-------- Data rows --------

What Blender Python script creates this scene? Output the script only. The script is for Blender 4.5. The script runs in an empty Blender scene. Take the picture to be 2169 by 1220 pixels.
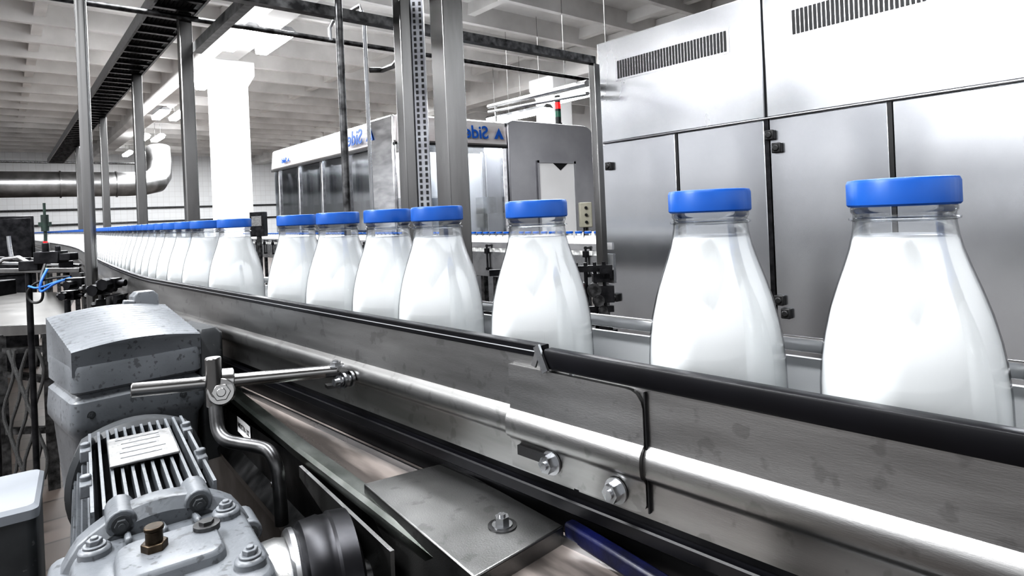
import bpy, math, random
from mathutils import Vector, Matrix
random.seed(4)
S=bpy.context.scene
CH=1.3; FP=1300.0; TH=math.atan(0.043)
ya=math.atan2(1084.5,FP)
Fv=Vector((math.sin(ya),math.cos(ya),0)); Rv=Vector((math.cos(ya),-math.sin(ya),0)); Up=Vector((0,0,1))
Rc=Rv*math.cos(TH)-Up*math.sin(TH); Uc=Up*math.cos(TH)+Rv*math.sin(TH)
CAM=Vector((0,0,CH))
def W(px,py,d):   # survey point: direction seen at px,py, distance d along the viewing axis
    return CAM+(Fv+Rc*((px-1084.5)/FP)-Uc*((py-450)/FP))*d
def WZ(px,py,z):
    v=Fv+Rc*((px-1084.5)/FP)-Uc*((py-450)/FP)
    return CAM+v*(z/v.z)
def C(r,d,z): return Rv*r+Fv*d+Vector((0,0,CH+z))
cam=bpy.data.cameras.new('camera'); co=bpy.data.objects.new('camera',cam); S.collection.objects.link(co)
M=Matrix.Identity(4)
for i in range(3): M[i][0]=Rc[i]; M[i][1]=Uc[i]; M[i][2]=-Fv[i]; M[i][3]=CAM[i]
co.matrix_world=M; cam.sensor_width=36; cam.lens=FP/2169*36; cam.shift_y=-160/2169; cam.clip_start=0.01; cam.clip_end=200
S.camera=co
try:
    S.view_settings.view_transform='Standard'
    S.view_settings.look='High Contrast'
    S.view_settings.exposure=0.3
except Exception as ex: print('VIEW',ex)

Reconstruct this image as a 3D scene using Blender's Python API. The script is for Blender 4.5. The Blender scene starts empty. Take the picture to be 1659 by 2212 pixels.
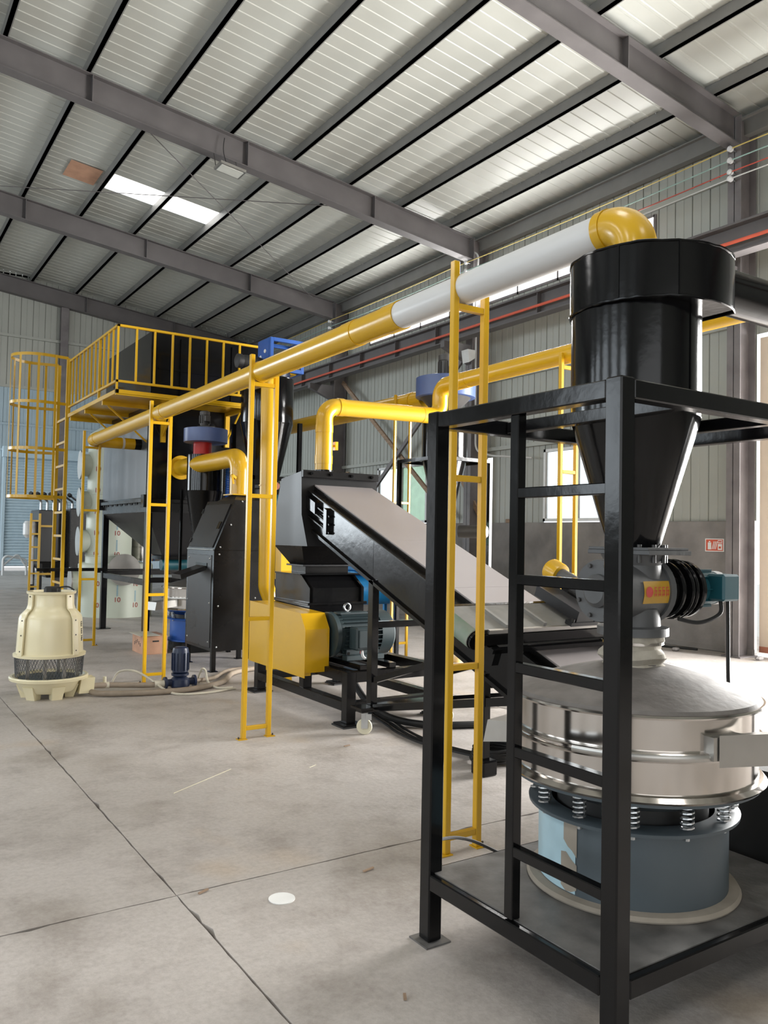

--------

Give back the entries verbatim. Do not include any picture.

What Blender Python script creates this scene? Output the script only. The script is for Blender 4.5. The script runs in an empty Blender scene. Take the picture to be 2169 by 1220 pixels.
import bpy, math, random
from mathutils import Vector, Matrix
random.seed(4)
S=bpy.context.scene
CH=1.3; FP=1300.0; TH=math.atan(0.043)
ya=math.atan2(1084.5,FP)
Fv=Vector((math.sin(ya),math.cos(ya),0)); Rv=Vector((math.cos(ya),-math.sin(ya),0)); Up=Vector((0,0,1))
Rc=Rv*math.cos(TH)-Up*math.sin(TH); Uc=Up*math.cos(TH)+Rv*math.sin(TH)
CAM=Vector((0,0,CH))
def W(px,py,d):   # survey point: direction seen at px,py, distance d along the viewing axis
    return CAM+(Fv+Rc*((px-1084.5)/FP)-Uc*((py-450)/FP))*d
def WZ(px,py,z):
    v=Fv+Rc*((px-1084.5)/FP)-Uc*((py-450)/FP)
    return CAM+v*(z/v.z)
def C(r,d,z): return Rv*r+Fv*d+Vector((0,0,CH+z))
cam=bpy.data.cameras.new('camera'); co=bpy.data.objects.new('camera',cam); S.collection.objects.link(co)
M=Matrix.Identity(4)
for i in range(3): M[i][0]=Rc[i]; M[i][1]=Uc[i]; M[i][2]=-Fv[i]; M[i][3]=CAM[i]
co.matrix_world=M; cam.sensor_width=36; cam.lens=FP/2169*36; cam.shift_y=-160/2169; cam.clip_start=0.01; cam.clip_end=200
S.camera=co
try:
    S.view_settings.view_transform='Standard'
    S.view_settings.look='High Contrast'
    S.view_settings.exposure=0.3
except Exception as ex: print('VIEW',ex)

Reconstruct this image as a 3D scene using Blender's Python API. The script is for Blender 4.5. The Blender scene starts empty. Take the picture to be 1659 by 2212 pixels.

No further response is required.